照る日曇る日 第2067回
42年間も待たされていた続編を、ようやく読むことが出来た。
この人、かなりの老齢だと思うが、記憶は鮮明、頭脳は明晰、表現は的確で、それはそれは見事な自叙伝である。
戦争の大混乱の中、父親が招集され、残された母親が転んでもただでは起きない牝鶏のように主人公と2人の弟妹をしっかりと抱きかかえ、疎開先の青森八戸で賢く、逞しく生き延びていく母親の姿を、著者は育ちゆく己の姿と共に活写していて、まっこと感動的である。
戦後トットちゃんが通うようになったカトリック系の香蘭女学校が、親戚が眠る九品仏の浄真寺にあったとは知らなかった。その女学校の校歌がなかなかいい歌で採録しておこう。
深山にかおる あららぎも
うつせば庭に におうなり
時とところは 世のさがぞ
咲くはわが身の つとめなり
この「咲くはわが身の つとめなり、は生徒たちのある種のスローガンのようになっていた」と作者は述べているが、おそらくこのフレーズが、その後のトットちゃんのドラスティクな生き方をしっかりと律したのだろう。

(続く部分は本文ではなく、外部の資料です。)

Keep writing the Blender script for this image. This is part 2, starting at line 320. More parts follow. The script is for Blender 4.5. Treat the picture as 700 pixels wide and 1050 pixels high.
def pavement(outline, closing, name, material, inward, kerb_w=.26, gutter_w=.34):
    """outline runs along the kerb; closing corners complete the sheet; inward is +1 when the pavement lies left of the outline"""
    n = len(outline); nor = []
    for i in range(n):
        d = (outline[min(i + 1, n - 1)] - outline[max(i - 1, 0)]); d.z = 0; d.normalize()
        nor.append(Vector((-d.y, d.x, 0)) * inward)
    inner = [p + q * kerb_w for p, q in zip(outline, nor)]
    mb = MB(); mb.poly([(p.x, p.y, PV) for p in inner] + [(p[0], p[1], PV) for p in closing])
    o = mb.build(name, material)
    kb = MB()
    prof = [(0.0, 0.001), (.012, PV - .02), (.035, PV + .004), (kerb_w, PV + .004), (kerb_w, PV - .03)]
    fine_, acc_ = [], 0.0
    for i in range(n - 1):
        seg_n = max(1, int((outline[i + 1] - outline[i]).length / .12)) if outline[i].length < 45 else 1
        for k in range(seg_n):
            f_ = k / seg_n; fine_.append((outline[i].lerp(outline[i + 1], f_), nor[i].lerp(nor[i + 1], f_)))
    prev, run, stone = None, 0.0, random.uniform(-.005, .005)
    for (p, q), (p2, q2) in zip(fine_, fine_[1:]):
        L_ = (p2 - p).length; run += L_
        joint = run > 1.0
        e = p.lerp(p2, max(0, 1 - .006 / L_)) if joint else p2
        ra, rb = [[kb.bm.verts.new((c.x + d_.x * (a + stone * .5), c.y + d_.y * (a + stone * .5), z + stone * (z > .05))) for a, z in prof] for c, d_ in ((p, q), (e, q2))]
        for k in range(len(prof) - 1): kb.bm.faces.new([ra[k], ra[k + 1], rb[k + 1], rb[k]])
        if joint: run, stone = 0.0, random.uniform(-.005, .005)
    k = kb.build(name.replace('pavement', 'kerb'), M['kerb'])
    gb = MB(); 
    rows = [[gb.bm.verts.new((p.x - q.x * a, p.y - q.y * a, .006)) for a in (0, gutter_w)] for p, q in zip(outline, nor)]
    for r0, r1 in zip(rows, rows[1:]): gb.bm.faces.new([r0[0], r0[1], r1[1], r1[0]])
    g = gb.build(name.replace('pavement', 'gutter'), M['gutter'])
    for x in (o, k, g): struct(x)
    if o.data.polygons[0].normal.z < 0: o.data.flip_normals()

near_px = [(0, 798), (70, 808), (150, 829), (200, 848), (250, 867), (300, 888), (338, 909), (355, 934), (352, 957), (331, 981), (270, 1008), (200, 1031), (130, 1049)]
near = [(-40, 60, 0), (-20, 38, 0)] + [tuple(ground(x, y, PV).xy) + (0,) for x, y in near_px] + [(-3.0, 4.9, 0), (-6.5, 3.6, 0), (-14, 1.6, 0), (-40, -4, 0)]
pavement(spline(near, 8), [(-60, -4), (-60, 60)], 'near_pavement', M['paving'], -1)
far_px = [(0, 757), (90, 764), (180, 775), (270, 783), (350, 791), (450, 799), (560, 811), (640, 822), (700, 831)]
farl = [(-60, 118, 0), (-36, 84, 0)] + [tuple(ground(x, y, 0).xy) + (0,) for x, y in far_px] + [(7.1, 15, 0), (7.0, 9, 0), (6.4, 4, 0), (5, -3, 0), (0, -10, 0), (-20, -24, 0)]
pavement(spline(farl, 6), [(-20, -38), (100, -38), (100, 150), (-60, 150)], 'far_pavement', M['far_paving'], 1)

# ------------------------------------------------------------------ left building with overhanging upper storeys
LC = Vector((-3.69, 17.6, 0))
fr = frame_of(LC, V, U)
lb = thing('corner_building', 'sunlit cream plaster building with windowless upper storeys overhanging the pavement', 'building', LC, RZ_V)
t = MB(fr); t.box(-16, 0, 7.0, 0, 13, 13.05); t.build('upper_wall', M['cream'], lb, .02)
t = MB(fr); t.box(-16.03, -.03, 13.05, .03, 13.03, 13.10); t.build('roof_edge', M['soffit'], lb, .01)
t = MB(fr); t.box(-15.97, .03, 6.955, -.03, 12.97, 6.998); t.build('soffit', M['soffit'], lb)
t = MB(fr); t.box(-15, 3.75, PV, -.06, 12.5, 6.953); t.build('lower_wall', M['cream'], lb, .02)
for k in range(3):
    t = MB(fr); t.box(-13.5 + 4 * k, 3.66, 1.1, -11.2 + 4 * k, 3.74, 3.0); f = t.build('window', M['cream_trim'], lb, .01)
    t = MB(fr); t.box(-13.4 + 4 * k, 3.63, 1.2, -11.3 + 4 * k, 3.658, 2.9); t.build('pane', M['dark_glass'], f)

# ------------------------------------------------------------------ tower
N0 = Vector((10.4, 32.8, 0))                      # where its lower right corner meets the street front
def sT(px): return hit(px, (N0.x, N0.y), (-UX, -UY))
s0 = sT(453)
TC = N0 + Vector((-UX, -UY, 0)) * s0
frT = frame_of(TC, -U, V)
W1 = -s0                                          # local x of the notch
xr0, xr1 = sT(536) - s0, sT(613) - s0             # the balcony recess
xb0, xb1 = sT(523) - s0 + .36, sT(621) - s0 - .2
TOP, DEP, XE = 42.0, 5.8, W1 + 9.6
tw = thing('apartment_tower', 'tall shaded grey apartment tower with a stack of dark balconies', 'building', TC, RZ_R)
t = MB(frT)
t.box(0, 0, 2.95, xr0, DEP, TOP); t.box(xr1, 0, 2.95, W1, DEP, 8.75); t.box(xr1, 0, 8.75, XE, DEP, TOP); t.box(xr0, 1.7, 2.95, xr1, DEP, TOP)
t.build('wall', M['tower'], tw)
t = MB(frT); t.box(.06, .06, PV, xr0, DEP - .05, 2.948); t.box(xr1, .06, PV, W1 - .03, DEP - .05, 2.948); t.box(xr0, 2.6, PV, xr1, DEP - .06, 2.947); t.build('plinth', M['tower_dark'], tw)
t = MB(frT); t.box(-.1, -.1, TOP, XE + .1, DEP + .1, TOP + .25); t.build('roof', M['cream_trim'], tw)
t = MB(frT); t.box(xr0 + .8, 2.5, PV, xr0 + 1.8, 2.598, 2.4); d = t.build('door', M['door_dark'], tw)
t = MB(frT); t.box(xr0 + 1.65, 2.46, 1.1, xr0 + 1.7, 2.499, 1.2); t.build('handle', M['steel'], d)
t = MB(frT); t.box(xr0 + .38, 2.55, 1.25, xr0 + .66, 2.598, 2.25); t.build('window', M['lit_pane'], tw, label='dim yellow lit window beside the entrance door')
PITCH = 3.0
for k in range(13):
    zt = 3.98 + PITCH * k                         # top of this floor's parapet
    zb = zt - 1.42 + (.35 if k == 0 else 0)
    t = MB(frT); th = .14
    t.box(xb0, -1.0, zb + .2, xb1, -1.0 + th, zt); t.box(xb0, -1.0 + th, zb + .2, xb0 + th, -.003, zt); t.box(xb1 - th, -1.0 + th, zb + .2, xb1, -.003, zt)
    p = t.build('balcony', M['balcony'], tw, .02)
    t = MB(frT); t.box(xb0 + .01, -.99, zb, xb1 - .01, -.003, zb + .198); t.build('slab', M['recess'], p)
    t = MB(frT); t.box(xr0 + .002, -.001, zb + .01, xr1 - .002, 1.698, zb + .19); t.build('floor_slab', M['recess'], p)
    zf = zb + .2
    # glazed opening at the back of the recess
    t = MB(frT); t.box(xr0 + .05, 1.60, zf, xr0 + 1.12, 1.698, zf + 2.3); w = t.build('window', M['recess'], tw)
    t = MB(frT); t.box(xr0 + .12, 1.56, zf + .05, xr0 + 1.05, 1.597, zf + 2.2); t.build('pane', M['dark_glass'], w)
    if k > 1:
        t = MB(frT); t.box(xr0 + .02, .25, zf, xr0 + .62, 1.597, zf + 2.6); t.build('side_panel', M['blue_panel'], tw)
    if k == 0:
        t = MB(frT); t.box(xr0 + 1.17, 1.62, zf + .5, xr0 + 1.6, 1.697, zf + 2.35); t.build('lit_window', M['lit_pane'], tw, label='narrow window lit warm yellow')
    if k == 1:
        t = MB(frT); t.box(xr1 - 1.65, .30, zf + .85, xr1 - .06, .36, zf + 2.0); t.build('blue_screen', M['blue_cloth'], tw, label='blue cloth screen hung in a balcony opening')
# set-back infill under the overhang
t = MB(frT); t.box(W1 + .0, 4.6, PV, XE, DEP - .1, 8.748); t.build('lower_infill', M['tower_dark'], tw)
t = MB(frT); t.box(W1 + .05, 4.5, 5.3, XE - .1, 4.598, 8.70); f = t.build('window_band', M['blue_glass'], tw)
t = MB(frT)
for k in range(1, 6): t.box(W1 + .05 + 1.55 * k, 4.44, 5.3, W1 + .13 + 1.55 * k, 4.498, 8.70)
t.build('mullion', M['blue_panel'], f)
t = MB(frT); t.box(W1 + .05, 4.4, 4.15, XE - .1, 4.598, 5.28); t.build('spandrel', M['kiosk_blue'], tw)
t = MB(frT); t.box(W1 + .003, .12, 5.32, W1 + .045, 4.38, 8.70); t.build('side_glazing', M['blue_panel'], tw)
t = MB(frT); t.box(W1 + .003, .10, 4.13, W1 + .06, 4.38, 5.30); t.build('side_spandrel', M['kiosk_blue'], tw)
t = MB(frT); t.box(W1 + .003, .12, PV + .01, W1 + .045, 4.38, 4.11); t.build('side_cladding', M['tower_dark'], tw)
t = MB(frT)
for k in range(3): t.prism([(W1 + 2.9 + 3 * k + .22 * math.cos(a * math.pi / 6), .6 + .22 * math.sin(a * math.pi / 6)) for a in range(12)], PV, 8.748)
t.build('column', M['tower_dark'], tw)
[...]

前半部で大活躍した母親や、シバリアに抑留されて出征5年後のようやく復員できたバイオリニストの父親のその後、とりわけ彼女の運命の人、偉大なるピアニスト、アレクシス・ワイセンベルクとの世紀の大恋愛についても、なにかコメントしてほしかったが、続続編を期して待つことにしたい。